You don’t want to be seeing phones anywhere on the table or in the player’s hands, except if they are being used for an app.  There is a 5th Edition Dungeons and Dragons Spellbook App that I use when playing DnD, but otherwise my phone remains untouched.  Speaking as a GM, it is incredibly irritating and thoughtless of a player to be spending a game reading their phone.  I was always annoyed at having to repeat myself when players weren’t listening, and I have ended games prematurely when players have said to me for the third time in a session “I have no idea what is going on” as a result of not listening.  If you are playing in a game, you and the Games Master are there to have fun.  However, remember the Games Master has put in time and effort to create the game.  It is insulting to check social media whilst they are trying to outline what is going on.

That was more ranty than I intended however, I feel quite strongly about it.  That isn’t to say games always have 100% focus.  In fact I have yet to play in a game where everyone at the table didn’t go off on a tangent together to a weird and comical place.  That is fine, when it is everyone and it is triggered by the game.  It is less acceptable, to me, where an individual isolates themselves from the game.  Ok, rant over.

The next piece of advice for games night is to the Games Master.  Don’t panic.  It is ok for you to relax and have fun as well.  It is your game too.  You have a job to do, but presumably you wanted it and it is fun for you.  And you have confidence in your ability to deliver.  Remember that, and relax.

The Game

Starting a game session can be difficult sometimes.  There is an old cliché that many Dungeons and Dragons adventures start with a group of strangers in a tavern, where an old wizard clutching a map walks in, starts saying something and then dies.  The adventurers then automatically think map = treasure and adventure and a party is formed.  It kinda works, but it is boring.  So, there is a bit of work to be done by the Games Master in building some form of emotional hook for the players.  Why are their characters together?  What reason have they to stay together?  Being asked by a potential sponsor/patron is one possibility.  A personal loss to the characters is another, or a mutual threat.

So, once you have your hook, your players are now together as a group and they are going on an adventure.  The next thing that can kill a game is an argument about rules.  First of all, there are no rules.  There are guidelines.  A roleplay game is about telling a story whether it is a character driven story or a dungeon driven story.  The purpose is having fun, and squabbling over rules is contrary to that.  To the players, the Games Master is the final arbiter so you need to respect that.  To the Games Master, ask yourself – is this rule worth disrupting the story?  Does what the players say make  more sense narratively?  Is your position fair?  Make a decision, and make a fair one.  Hopefully, if you have chosen your group well, that will be that.  If you trust your Games Master, trust their rulings.  If you trust your players, trust their interpretations of rules that they may be more familiar with than you.  An example of the latter.  When playing Vampire, I have printouts for all of my players’ abilities supplied to them.  When they ask to do something, they supply me with the rules verbally and I take them at face value – I trust my players.  If something seems odd I may check it later to see if it is open to interpretation or imbalanced, however I don’t do it during play.  The story and the game are what counts.

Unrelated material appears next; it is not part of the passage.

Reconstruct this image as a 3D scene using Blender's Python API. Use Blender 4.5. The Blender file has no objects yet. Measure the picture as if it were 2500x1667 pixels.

To the Games Master – if players aren’t enjoying something, change it.  Go where the players are having fun and don’t be afraid to say yes.  Players will surprise you time and again coming up with unexpected ideas and strategies.  Go with it.  Don’t be afraid to enforce consequences of poor decisions, but if the players had fun then that is all that matters.  Try and keep the pace going, even if the players are nowhere near the plot.  I will end this post with a related anecdote.

In my Vampire Game, one of the players is subject to a haunt.  The haunt manifests in various ways and at one point manifested as a waking dream.  Whilst he and the other player walked the streets, he saw a familiar girl and decided to pursue.  She was part of the haunt.  She fled when he approached.  I hadn’t anticipated a chase, but ran with it.  She fled to a grave – it was meant to be a clue that she was a ghost.  The haunted player saw her name on the grave, a Romanian name.  His companion, not subject to the haunt, saw something else entirely.  Which led to confusion and conflict between the characters.  However, they decided to try and find out who the girl was and broke into county records.  It was most amusing when they both started searching in different sections.  However, to add a bit of excitement I put a security guard in the building.  I called him Cyril, named after my neighbour who decorated my flat.  I described him as a tall thin man, with white hair and moustache on the other side of retirement age.  Exactly like my neighbour.  Basically I made an NPC guard out of my neighbour, who is probably close to 70 and looks like a skinny Ron Pearlman.  Naturally, he caught one of the characters and proceeded to try and detain him and ultimately beat the stuffing out of the player character.  This was one of the funniest games of my life.

This then led to another storyline where the player stalked the Guard, in order to find out where he lived to visit him and get, and then ultimately enslave him.  A tad petty, but it was what the player felt their character would do.  None of that was planned, it was nowhere near the main plot but the players enjoyed it so I ran with it.

Don’t be afraid of yes, go where the players want and don’t forget, it’s all about having fun!